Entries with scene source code
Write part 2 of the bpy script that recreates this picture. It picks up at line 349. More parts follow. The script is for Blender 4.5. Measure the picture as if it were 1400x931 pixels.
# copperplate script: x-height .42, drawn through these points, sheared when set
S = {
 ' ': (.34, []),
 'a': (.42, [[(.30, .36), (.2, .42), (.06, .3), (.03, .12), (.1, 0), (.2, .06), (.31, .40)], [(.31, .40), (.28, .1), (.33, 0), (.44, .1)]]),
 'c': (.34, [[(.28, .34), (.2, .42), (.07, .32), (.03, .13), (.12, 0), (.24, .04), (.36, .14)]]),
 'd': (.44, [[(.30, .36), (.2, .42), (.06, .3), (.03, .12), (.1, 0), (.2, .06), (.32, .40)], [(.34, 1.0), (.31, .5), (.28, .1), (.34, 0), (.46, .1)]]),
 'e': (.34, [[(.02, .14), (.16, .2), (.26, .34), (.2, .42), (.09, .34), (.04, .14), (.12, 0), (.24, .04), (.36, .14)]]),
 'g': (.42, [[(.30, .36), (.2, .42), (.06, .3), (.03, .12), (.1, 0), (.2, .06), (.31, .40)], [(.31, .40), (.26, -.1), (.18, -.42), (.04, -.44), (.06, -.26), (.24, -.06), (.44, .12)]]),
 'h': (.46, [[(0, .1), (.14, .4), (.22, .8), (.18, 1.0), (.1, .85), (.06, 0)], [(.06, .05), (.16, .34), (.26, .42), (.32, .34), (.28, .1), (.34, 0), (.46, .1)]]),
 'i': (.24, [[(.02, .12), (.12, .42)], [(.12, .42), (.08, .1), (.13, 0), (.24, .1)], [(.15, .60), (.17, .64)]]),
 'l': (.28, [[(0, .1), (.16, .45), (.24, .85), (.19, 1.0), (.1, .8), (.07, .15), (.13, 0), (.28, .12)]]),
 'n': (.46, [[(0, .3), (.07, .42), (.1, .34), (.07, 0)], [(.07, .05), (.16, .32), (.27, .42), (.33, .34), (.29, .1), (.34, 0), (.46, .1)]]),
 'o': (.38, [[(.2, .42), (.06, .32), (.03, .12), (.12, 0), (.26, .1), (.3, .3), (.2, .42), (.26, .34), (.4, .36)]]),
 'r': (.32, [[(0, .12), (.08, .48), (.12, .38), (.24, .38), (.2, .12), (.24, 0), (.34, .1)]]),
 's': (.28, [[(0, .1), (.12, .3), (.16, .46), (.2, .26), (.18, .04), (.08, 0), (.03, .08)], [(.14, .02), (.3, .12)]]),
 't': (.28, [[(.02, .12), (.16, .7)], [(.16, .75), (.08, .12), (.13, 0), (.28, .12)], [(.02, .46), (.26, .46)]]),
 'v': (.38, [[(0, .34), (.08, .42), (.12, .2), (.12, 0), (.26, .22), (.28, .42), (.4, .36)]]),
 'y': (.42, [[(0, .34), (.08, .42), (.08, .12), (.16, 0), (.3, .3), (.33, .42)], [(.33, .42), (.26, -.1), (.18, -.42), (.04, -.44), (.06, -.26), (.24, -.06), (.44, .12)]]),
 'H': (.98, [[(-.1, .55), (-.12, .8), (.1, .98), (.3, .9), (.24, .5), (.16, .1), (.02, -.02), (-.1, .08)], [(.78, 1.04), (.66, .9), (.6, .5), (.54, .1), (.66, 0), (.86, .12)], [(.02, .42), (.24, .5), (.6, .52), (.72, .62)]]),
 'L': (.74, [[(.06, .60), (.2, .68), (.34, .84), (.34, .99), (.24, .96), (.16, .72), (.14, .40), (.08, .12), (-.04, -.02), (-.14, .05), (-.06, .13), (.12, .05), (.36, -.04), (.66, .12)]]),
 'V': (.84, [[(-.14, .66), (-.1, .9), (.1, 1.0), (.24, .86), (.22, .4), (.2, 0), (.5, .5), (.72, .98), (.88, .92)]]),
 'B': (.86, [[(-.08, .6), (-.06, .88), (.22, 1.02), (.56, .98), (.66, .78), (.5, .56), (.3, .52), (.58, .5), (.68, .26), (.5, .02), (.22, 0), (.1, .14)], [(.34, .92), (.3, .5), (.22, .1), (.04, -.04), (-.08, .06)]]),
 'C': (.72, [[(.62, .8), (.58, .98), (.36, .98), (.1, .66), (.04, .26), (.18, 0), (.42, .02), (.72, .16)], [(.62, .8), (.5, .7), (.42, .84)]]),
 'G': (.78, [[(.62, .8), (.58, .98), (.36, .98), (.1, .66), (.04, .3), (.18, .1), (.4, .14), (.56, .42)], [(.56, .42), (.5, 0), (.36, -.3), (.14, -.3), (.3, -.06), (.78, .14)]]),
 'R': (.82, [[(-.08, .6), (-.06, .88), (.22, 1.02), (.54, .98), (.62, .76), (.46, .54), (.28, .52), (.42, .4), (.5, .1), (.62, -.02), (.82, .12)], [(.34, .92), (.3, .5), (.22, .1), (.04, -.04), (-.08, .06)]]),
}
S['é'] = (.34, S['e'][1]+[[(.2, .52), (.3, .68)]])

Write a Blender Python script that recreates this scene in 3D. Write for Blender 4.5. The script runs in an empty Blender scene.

▶ [Task directions] Nothing should be left out: repeat all of the data exactly.

▶ [Output]
Write part 2 of the bpy script that recreates this picture. It picks up at line 349. More parts follow. The script is for Blender 4.5. Measure the picture as if it were 1400x931 pixels.
# copperplate script: x-height .42, drawn through these points, sheared when set
S = {
 ' ': (.34, []),
 'a': (.42, [[(.30, .36), (.2, .42), (.06, .3), (.03, .12), (.1, 0), (.2, .06), (.31, .40)], [(.31, .40), (.28, .1), (.33, 0), (.44, .1)]]),
 'c': (.34, [[(.28, .34), (.2, .42), (.07, .32), (.03, .13), (.12, 0), (.24, .04), (.36, .14)]]),
 'd': (.44, [[(.30, .36), (.2, .42), (.06, .3), (.03, .12), (.1, 0), (.2, .06), (.32, .40)], [(.34, 1.0), (.31, .5), (.28, .1), (.34, 0), (.46, .1)]]),
 'e': (.34, [[(.02, .14), (.16, .2), (.26, .34), (.2, .42), (.09, .34), (.04, .14), (.12, 0), (.24, .04), (.36, .14)]]),
 'g': (.42, [[(.30, .36), (.2, .42), (.06, .3), (.03, .12), (.1, 0), (.2, .06), (.31, .40)], [(.31, .40), (.26, -.1), (.18, -.42), (.04, -.44), (.06, -.26), (.24, -.06), (.44, .12)]]),
 'h': (.46, [[(0, .1), (.14, .4), (.22, .8), (.18, 1.0), (.1, .85), (.06, 0)], [(.06, .05), (.16, .34), (.26, .42), (.32, .34), (.28, .1), (.34, 0), (.46, .1)]]),
 'i': (.24, [[(.02, .12), (.12, .42)], [(.12, .42), (.08, .1), (.13, 0), (.24, .1)], [(.15, .60), (.17, .64)]]),
 'l': (.28, [[(0, .1), (.16, .45), (.24, .85), (.19, 1.0), (.1, .8), (.07, .15), (.13, 0), (.28, .12)]]),
 'n': (.46, [[(0, .3), (.07, .42), (.1, .34), (.07, 0)], [(.07, .05), (.16, .32), (.27, .42), (.33, .34), (.29, .1), (.34, 0), (.46, .1)]]),
 'o': (.38, [[(.2, .42), (.06, .32), (.03, .12), (.12, 0), (.26, .1), (.3, .3), (.2, .42), (.26, .34), (.4, .36)]]),
 'r': (.32, [[(0, .12), (.08, .48), (.12, .38), (.24, .38), (.2, .12), (.24, 0), (.34, .1)]]),
 's': (.28, [[(0, .1), (.12, .3), (.16, .46), (.2, .26), (.18, .04), (.08, 0), (.03, .08)], [(.14, .02), (.3, .12)]]),
 't': (.28, [[(.02, .12), (.16, .7)], [(.16, .75), (.08, .12), (.13, 0), (.28, .12)], [(.02, .46), (.26, .46)]]),
 'v': (.38, [[(0, .34), (.08, .42), (.12, .2), (.12, 0), (.26, .22), (.28, .42), (.4, .36)]]),
 'y': (.42, [[(0, .34), (.08, .42), (.08, .12), (.16, 0), (.3, .3), (.33, .42)], [(.33, .42), (.26, -.1), (.18, -.42), (.04, -.44), (.06, -.26), (.24, -.06), (.44, .12)]]),
 'H': (.98, [[(-.1, .55), (-.12, .8), (.1, .98), (.3, .9), (.24, .5), (.16, .1), (.02, -.02), (-.1, .08)], [(.78, 1.04), (.66, .9), (.6, .5), (.54, .1), (.66, 0), (.86, .12)], [(.02, .42), (.24, .5), (.6, .52), (.72, .62)]]),
 'L': (.74, [[(.06, .60), (.2, .68), (.34, .84), (.34, .99), (.24, .96), (.16, .72), (.14, .40), (.08, .12), (-.04, -.02), (-.14, .05), (-.06, .13), (.12, .05), (.36, -.04), (.66, .12)]]),
 'V': (.84, [[(-.14, .66), (-.1, .9), (.1, 1.0), (.24, .86), (.22, .4), (.2, 0), (.5, .5), (.72, .98), (.88, .92)]]),
 'B': (.86, [[(-.08, .6), (-.06, .88), (.22, 1.02), (.56, .98), (.66, .78), (.5, .56), (.3, .52), (.58, .5), (.68, .26), (.5, .02), (.22, 0), (.1, .14)], [(.34, .92), (.3, .5), (.22, .1), (.04, -.04), (-.08, .06)]]),
 'C': (.72, [[(.62, .8), (.58, .98), (.36, .98), (.1, .66), (.04, .26), (.18, 0), (.42, .02), (.72, .16)], [(.62, .8), (.5, .7), (.42, .84)]]),
 'G': (.78, [[(.62, .8), (.58, .98), (.36, .98), (.1, .66), (.04, .3), (.18, .1), (.4, .14), (.56, .42)], [(.56, .42), (.5, 0), (.36, -.3), (.14, -.3), (.3, -.06), (.78, .14)]]),
 'R': (.82, [[(-.08, .6), (-.06, .88), (.22, 1.02), (.54, .98), (.62, .76), (.46, .54), (.28, .52), (.42, .4), (.5, .1), (.62, -.02), (.82, .12)], [(.34, .92), (.3, .5), (.22, .1), (.04, -.04), (-.08, .06)]]),
}
S['é'] = (.34, S['e'][1]+[[(.2, .52), (.3, .68)]])

Write a Blender Python script that recreates this scene in 3D. Write for Blender 4.5. The script runs in an empty Blender scene.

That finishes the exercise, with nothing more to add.